コーディングはプログラムテクニックの顕示の場ではありません。特殊な命令や裏技を駆使してステップ数を少なくしたり計算時間や容量を少なくしても、大多数の通常の知識しか持たない人には理解できないのでは、効果より損失のほうが大きくなります。
規格設定の留意点
規格は関係者全員が守らなければ効果はありません。そのため、次のような事項に留意する必要があります。
- 規格の管理環境を検討すること
規格の策定、普及、維持、改訂を担当する部門と権限を検討する
→弱小ならば、業務用語の統一など、広範囲にわたる規格化は困難
→強力組織にするだけの価値があるかのコンセンサス
- 規格の準拠範囲を示すこと
全社規格で全員が準拠すべき規格なのか、プロジェクト内部だけで準拠すればよい規格なのか
→個々の条文で切り分けるか、体系的な規格を設けるか
規格策定のメンバ構成に大きく影響(特に業務用語の統一)
- 規格対象の特性を認識すること
関係者が日本人だけなのか、外国人が多いのか
→変数名が日本語やローマ字でよいか、英語にするか
プログラムは内製か、請負外注か。発注先は1社か、複数か
→自社規約と発注先規約の整合性をどうするか
このシステムは他システムと連動するか
→規格の準拠範囲に影響
使用言語を固定するか、移植性を重視するか
→個々の言語の持つ特性を規格に反映させるか
- 理由がわかる規格にすること
個々の条文は、どのような効果を目的とするのか納得できるものにすること。自明でないものには理由を示すこと
- 条文は明確にすること
プログラマにより解釈が異なるのでは規格として不適切
明確な規格にできない事項は、推奨事項とする。
- プログラマに受け入れやすいこと
一般のプログラマが、それまでに受けてきた教育や経験と大きく異なる規格は、受け入れられない。

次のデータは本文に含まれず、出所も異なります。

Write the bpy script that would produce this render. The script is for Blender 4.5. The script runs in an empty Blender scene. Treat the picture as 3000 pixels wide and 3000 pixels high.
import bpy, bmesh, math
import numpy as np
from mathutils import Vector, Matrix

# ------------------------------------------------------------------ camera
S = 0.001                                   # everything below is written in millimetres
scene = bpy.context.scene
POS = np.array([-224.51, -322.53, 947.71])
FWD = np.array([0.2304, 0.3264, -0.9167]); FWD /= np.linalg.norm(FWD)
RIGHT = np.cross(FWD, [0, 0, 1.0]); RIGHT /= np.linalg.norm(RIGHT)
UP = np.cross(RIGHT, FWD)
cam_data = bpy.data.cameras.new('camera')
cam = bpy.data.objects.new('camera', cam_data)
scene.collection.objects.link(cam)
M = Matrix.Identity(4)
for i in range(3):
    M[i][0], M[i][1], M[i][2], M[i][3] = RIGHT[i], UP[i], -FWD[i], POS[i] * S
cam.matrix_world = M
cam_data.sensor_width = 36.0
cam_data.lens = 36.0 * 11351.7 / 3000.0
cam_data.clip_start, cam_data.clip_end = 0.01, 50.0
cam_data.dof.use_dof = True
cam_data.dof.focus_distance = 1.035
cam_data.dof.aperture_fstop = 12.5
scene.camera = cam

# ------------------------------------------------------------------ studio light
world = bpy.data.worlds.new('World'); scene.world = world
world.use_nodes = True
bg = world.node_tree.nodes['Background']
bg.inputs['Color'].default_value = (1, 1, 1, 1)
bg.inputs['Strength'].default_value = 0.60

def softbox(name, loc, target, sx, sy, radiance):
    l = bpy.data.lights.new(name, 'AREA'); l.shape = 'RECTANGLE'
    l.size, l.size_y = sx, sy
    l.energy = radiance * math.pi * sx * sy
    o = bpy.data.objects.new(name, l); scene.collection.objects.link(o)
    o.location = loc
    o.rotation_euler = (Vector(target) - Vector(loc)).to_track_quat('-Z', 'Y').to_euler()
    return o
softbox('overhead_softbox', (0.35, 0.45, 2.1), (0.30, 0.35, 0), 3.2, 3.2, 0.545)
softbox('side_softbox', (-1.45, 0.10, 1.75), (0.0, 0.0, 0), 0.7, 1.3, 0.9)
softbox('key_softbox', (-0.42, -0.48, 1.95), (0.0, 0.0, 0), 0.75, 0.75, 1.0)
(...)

プログラマが効果を感じない、あまりにも些細なことまで規格化すると、プログラマは負担やストレスを感じる。
通常の能力を持つプログラマに、あまりにも高度な要求をしても、対処できない。
支援ツール
- コードエディタ
通常の文書作成でのWordのように、コーディングにおいて、入力文字数を減らす、文法エラーをチェックする、コーディング規約にかなった記法にできるといった機能を支援するエディタの総称です。
- コード補完
予約語の一部を入力すると、候補となる予約語リストが表示されます。
( や [ を入力すると ) や ] も表示されます。
- シンタックスハイライト
可読性を上げるために、テキスト中の特定の記号やキーワードなどを他とは異なる色やフォントで表示する機能です。
静的解析ツール
- デバッガ
プログラム中の文法上のエラー(バグ)個所を色を変えて表示。エラーの理由を示すものもあります。
- 構文チェッカ
プログラムが、言語で定めれらた構文に従って記述されているかをチェックします。
- コードオーディタ
プログラムのソースコードが、独自に定めたコーディング規約にのっとっているかどうかをチェックするツールです。
- モジュールインタフェースチェックツール
モジュール間のインタフェース(例:実引数と仮引数の個数)の不一致などを検出します。
- メトリクス計測
ソースコードの保守性や可読性を定量的に評価するツールです。
ソースコードの規模や複雑さ、モジュール間の強度・結合度、モジュールの深さなどを、数値として計測する手法で、可読性・保守性の悪いソースコード、バグが潜在しやすいソースコードを発見することができます。
- メモリダンプ(静的ダンプ)
プログラムの異常終了時にメモリやレジスタの内容を出力します。
動的解析ツール
- トレーサ
エラー箇所が特定できないときに、指定範囲内の命令を1ステップずつ実行し、その実行結果や変数の値などを追跡表示します。
- インスペクタ
構造体のようなデータ構造の内容を容易に確認できるように、見やすい形で表示します。プログラムの実行を途中で中断し、データ構造を見やすくしたり変数の値を設定したりできます。
- スナップショット(動的ダンプ)
プログラムの特定の命令文が実行されるごとに、指定されたメモリやレジスタの内容を出力します。
- アサーションチェッカ
プログラムの正当性を検査するために、変数の間で論理的に成立すべき条件をプログラムの適切な箇所に挿入し,実行時にその条件を満たしていることを検査する支援ツールです。
関連事項
サブルーチンや標準パターンを利用することは、プログラムの部品化と再利用の考えかたです。この考え方により、品質の良いプログラムを少ないステップ数で記述することができます。
サブルーチンや標準パターンは、言語ライブラリとして提供されるもの、市販しているものもありますが、自作することもできます。
広範囲に利用でき、利用勝手のよいサブルーチンにするための指導原理として、モジュール分割があります。
標準パターンを作るには、対象業務で行う処理を体系化する必要があり、その指導原理に構造化設計があります。
コーディング規約を拡大して、オーソライズしたサブルーチンや標準パターンの利用を規約として組み込むこともあります。